_Required work_
Retype exactly what runs from the first line of the data to the line with "from mathutils import Vector, Matrix, noise", keeping both of those lines and skipping pictures.

* Start Given material *

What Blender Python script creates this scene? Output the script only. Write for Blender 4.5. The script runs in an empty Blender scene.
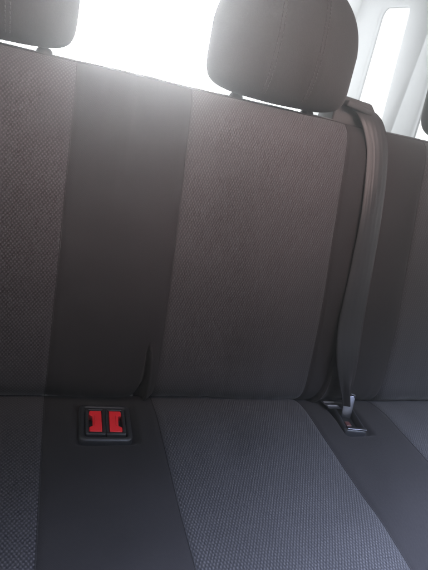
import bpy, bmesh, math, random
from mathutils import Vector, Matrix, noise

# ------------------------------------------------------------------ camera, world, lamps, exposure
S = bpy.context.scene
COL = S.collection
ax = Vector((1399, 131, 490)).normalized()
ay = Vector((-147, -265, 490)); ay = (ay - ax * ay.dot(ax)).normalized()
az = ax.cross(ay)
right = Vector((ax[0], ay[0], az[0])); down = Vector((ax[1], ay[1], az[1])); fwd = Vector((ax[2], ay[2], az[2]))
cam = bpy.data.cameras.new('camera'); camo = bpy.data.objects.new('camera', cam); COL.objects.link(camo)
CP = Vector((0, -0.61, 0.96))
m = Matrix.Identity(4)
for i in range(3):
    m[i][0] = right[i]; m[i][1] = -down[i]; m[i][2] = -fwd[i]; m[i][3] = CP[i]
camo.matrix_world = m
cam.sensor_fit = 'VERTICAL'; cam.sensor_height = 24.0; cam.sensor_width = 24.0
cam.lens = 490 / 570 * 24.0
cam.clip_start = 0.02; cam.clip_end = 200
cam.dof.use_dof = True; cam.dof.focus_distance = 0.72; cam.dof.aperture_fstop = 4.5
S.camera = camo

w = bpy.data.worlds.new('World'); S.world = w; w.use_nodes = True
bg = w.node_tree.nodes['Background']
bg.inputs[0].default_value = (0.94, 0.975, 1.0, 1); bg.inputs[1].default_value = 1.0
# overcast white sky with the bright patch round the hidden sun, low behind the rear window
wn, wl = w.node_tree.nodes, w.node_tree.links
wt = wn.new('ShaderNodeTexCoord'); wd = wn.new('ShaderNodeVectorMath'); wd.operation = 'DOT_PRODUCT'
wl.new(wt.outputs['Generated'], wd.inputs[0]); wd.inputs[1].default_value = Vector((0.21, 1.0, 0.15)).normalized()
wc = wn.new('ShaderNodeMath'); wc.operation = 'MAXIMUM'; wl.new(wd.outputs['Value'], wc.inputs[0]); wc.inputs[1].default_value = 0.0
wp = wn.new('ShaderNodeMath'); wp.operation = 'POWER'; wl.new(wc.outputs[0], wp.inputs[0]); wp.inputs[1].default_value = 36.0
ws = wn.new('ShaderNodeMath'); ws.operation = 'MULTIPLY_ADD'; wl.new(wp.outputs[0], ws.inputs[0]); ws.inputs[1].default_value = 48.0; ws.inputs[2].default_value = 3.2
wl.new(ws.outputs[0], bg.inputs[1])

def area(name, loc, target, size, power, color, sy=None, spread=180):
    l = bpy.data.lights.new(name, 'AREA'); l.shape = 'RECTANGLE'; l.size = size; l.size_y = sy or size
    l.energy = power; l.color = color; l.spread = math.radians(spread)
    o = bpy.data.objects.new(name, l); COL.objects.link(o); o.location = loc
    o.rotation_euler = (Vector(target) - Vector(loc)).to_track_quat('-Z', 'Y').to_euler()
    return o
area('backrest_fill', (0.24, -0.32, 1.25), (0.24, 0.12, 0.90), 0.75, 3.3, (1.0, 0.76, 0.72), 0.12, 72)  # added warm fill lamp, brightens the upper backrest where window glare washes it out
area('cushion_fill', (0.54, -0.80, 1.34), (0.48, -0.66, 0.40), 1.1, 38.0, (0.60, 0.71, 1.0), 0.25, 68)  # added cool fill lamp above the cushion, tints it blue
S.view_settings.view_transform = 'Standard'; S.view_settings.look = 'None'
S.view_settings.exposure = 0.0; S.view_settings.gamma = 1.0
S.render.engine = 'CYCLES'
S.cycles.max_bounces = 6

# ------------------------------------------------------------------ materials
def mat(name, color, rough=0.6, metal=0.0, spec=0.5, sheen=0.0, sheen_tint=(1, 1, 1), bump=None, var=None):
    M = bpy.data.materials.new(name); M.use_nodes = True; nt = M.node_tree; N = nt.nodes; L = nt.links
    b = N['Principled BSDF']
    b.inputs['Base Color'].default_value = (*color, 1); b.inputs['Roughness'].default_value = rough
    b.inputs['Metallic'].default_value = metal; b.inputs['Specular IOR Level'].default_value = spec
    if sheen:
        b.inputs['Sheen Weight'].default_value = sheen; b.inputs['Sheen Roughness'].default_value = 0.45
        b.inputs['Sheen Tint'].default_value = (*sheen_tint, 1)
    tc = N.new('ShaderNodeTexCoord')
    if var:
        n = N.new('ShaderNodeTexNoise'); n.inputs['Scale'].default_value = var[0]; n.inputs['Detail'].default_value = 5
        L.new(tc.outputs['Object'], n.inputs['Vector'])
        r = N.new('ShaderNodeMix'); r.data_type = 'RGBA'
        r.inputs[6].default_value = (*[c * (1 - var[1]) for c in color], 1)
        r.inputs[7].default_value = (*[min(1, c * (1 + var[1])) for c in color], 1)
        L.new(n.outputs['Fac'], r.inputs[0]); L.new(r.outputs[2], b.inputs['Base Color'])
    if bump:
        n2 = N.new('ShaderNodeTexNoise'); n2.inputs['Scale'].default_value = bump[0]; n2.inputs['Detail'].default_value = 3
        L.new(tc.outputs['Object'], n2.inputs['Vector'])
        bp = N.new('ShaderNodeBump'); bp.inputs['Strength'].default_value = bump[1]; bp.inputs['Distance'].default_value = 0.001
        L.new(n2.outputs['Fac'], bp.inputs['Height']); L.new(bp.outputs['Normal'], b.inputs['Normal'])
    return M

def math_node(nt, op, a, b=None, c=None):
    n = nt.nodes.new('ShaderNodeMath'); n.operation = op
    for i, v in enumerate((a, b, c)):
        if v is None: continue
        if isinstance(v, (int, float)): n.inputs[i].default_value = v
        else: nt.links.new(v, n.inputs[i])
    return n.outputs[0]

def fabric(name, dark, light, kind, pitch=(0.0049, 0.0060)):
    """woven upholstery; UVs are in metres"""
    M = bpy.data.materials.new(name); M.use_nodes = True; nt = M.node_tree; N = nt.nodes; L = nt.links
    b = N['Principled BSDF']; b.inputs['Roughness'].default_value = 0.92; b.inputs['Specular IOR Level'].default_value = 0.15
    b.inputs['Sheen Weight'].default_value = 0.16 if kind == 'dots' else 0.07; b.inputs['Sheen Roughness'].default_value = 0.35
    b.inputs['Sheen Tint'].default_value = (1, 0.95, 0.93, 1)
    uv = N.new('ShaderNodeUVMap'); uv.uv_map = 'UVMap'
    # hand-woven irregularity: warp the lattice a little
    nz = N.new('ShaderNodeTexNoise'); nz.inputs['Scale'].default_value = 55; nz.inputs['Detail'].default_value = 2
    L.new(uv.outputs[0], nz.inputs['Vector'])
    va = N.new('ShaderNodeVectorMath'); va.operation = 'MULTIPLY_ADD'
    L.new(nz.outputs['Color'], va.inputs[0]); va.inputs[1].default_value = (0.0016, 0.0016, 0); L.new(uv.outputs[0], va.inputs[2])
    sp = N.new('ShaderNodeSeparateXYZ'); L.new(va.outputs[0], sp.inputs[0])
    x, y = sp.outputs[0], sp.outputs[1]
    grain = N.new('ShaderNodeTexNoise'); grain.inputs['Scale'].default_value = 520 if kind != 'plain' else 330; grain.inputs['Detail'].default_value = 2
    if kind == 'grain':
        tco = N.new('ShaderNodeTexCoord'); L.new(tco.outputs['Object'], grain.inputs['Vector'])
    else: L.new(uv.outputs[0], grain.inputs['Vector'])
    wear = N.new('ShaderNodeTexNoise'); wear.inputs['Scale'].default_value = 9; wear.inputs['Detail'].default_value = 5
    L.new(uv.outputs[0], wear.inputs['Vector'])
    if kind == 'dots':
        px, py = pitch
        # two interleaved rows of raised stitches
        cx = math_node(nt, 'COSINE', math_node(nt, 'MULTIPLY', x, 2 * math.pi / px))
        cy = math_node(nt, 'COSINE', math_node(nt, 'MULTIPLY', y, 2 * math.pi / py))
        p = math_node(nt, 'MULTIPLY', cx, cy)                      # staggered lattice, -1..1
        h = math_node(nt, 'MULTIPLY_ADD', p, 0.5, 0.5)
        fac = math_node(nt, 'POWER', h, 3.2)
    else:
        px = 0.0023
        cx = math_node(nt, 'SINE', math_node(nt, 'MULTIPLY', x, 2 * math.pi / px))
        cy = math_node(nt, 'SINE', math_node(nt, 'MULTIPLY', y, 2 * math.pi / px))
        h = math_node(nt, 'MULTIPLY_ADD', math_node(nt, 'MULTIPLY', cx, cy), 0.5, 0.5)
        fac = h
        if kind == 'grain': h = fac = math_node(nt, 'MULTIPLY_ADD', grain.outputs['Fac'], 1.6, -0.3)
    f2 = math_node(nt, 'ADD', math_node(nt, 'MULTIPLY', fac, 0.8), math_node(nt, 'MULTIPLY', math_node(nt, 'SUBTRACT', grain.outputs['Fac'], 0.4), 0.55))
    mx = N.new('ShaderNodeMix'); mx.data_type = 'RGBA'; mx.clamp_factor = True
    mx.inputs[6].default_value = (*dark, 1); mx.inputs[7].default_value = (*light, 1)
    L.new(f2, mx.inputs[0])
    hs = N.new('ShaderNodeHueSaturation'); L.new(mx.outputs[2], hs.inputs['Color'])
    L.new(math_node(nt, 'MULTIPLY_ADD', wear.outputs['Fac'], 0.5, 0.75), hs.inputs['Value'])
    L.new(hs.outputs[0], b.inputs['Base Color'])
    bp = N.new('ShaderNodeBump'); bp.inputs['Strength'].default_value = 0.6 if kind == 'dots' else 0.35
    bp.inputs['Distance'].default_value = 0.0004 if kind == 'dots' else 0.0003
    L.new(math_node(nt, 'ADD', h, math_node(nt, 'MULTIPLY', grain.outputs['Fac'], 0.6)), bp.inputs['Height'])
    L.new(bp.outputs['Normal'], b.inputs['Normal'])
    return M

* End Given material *

_Exercise response_
What Blender Python script creates this scene? Output the script only. Write for Blender 4.5. The script runs in an empty Blender scene.
import bpy, bmesh, math, random
from mathutils import Vector, Matrix, noise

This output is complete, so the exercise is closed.